Given request:
Write out the entries verbatim and leave the images out of the copy.

Input rows:
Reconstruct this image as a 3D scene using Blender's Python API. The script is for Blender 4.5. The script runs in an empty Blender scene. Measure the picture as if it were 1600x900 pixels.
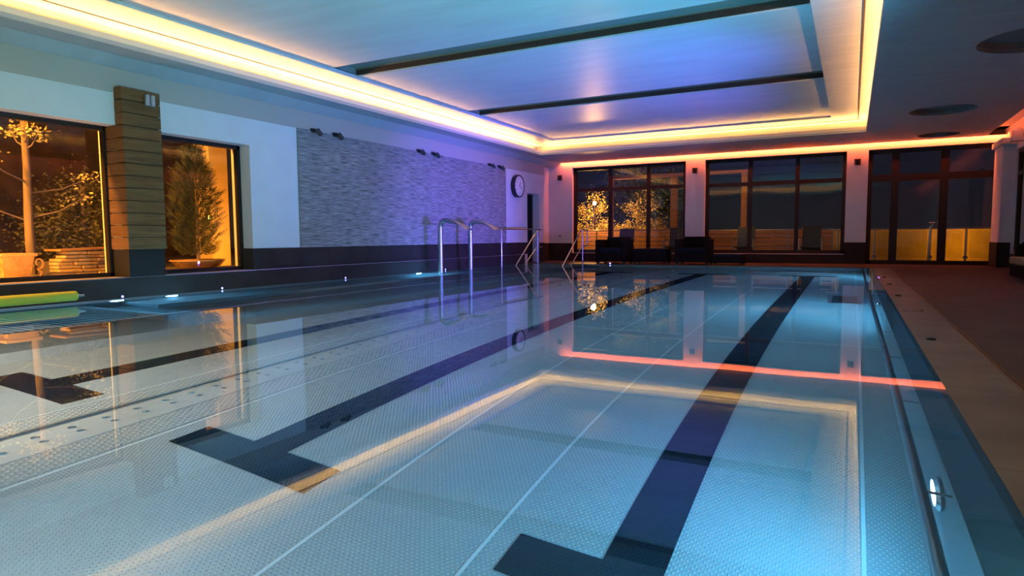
import bpy, bmesh, math, random
from mathutils import Vector, Matrix
random.seed(7)
C = bpy.context.scene
COL = C.collection
R = math.radians
# ------------------------------------------------------------------ camera
F_PX, EYE = 1004.72, 0.72
yaw, pitch, roll = R(27.826), R(4.498), R(0.391)
fwd = Vector((-math.sin(yaw)*math.cos(pitch), math.cos(yaw)*math.cos(pitch), -math.sin(pitch)))
rt = Vector((math.cos(yaw), math.sin(yaw), 0))
dn = fwd.cross(rt)
r2 = rt*math.cos(roll) + dn*math.sin(roll)
d2 = -rt*math.sin(roll) + dn*math.cos(roll)
cam = bpy.data.objects.new('camera', bpy.data.cameras.new('camera'))
COL.objects.link(cam)
m = Matrix((r2, -d2, -fwd)).transposed().to_4x4()
m.translation = (0, 0, EYE)
cam.matrix_world = m
cam.data.sensor_width = 36
cam.data.lens = 36*F_PX/1600
cam.data.clip_start = 0.02
C.camera = cam
# ------------------------------------------------------------------ world, exposure
C.view_settings.view_transform = 'Standard'
C.view_settings.look = 'None'
C.view_settings.gamma = 1
C.view_settings.use_curve_mapping = False
C.view_settings.exposure = 0.0
C.cycles.use_denoising = True
C.cycles.max_bounces = 10
C.cycles.diffuse_bounces = 5
C.cycles.glossy_bounces = 5
C.cycles.transmission_bounces = 8
C.cycles.transparent_max_bounces = 10
C.cycles.sample_clamp_indirect = 6
C.cycles.caustics_refractive = True
C.cycles.caustics_reflective = False
C.cycles.blur_glossy = 0.5
w = bpy.data.worlds.new('night'); C.world = w; w.use_nodes = True
wn = w.node_tree.nodes; wl = w.node_tree.links
bg = wn['Background']
tc = wn.new('ShaderNodeTexCoord'); sx = wn.new('ShaderNodeSeparateXYZ'); rp = wn.new('ShaderNodeValToRGB')
wl.new(tc.outputs['Generated'], sx.inputs[0]); wl.new(sx.outputs[2], rp.inputs[0])
rp.color_ramp.elements[0].color = (0.010, 0.008, 0.010, 1)
rp.color_ramp.elements[1].color = (0.004, 0.008, 0.028, 1)
rp.color_ramp.elements[1].position = 0.35
wl.new(rp.outputs[0], bg.inputs[0]); bg.inputs[1].default_value = 1.0

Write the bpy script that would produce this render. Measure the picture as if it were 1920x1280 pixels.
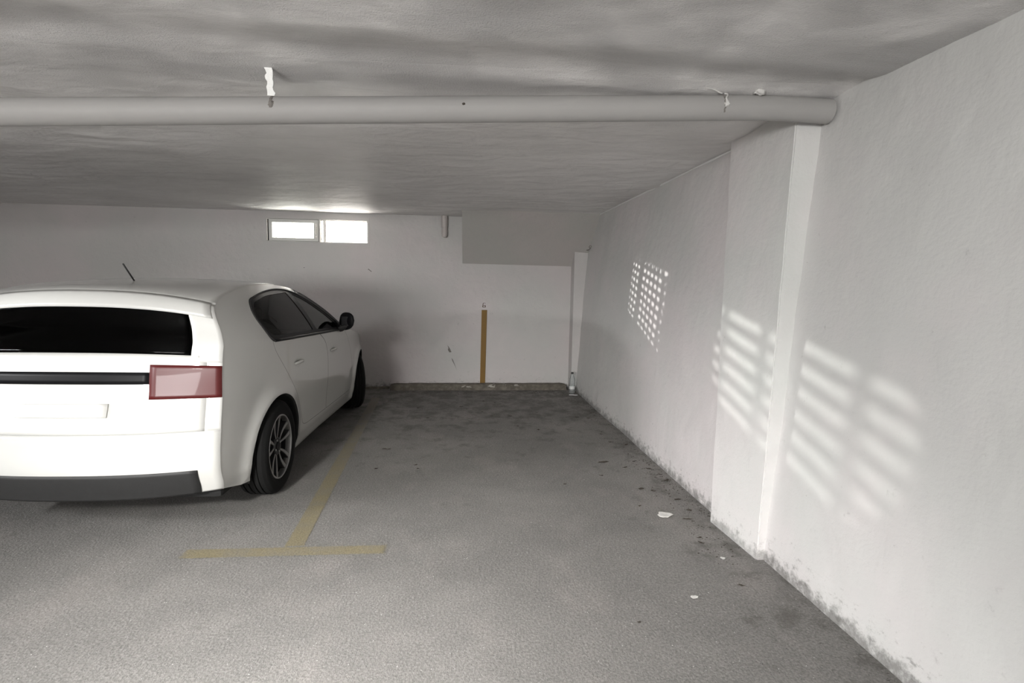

Reply to the task:
Reconstruct this image as a 3D scene using Blender's Python API. The script is for Blender 4.5. The script runs in an empty Blender scene. Measure the picture as if it were 1600x900 pixels.
import bpy, bmesh, math, random
from mathutils import Vector, Matrix
random.seed(7)
C = bpy.context.scene
COL = C.collection
R = math.radians
# ------------------------------------------------------------------ camera
F_PX, EYE = 1004.72, 0.72
yaw, pitch, roll = R(27.826), R(4.498), R(0.391)
fwd = Vector((-math.sin(yaw)*math.cos(pitch), math.cos(yaw)*math.cos(pitch), -math.sin(pitch)))
rt = Vector((math.cos(yaw), math.sin(yaw), 0))
dn = fwd.cross(rt)
r2 = rt*math.cos(roll) + dn*math.sin(roll)
d2 = -rt*math.sin(roll) + dn*math.cos(roll)
cam = bpy.data.objects.new('camera', bpy.data.cameras.new('camera'))
COL.objects.link(cam)
m = Matrix((r2, -d2, -fwd)).transposed().to_4x4()
m.translation = (0, 0, EYE)
cam.matrix_world = m
cam.data.sensor_width = 36
cam.data.lens = 36*F_PX/1600
cam.data.clip_start = 0.02
C.camera = cam
# ------------------------------------------------------------------ world, exposure
C.view_settings.view_transform = 'Standard'
C.view_settings.look = 'None'
C.view_settings.gamma = 1
C.view_settings.use_curve_mapping = False
C.view_settings.exposure = 0.0
C.cycles.use_denoising = True
C.cycles.max_bounces = 10
C.cycles.diffuse_bounces = 5
C.cycles.glossy_bounces = 5
C.cycles.transmission_bounces = 8
C.cycles.transparent_max_bounces = 10
C.cycles.sample_clamp_indirect = 6
C.cycles.caustics_refractive = True
C.cycles.caustics_reflective = False
C.cycles.blur_glossy = 0.5
w = bpy.data.worlds.new('night'); C.world = w; w.use_nodes = True
wn = w.node_tree.nodes; wl = w.node_tree.links
bg = wn['Background']
tc = wn.new('ShaderNodeTexCoord'); sx = wn.new('ShaderNodeSeparateXYZ'); rp = wn.new('ShaderNodeValToRGB')
wl.new(tc.outputs['Generated'], sx.inputs[0]); wl.new(sx.outputs[2], rp.inputs[0])
rp.color_ramp.elements[0].color = (0.010, 0.008, 0.010, 1)
rp.color_ramp.elements[1].color = (0.004, 0.008, 0.028, 1)
rp.color_ramp.elements[1].position = 0.35
wl.new(rp.outputs[0], bg.inputs[0]); bg.inputs[1].default_value = 1.0

Write the bpy script that would produce this render. Measure the picture as if it were 1920x1280 pixels.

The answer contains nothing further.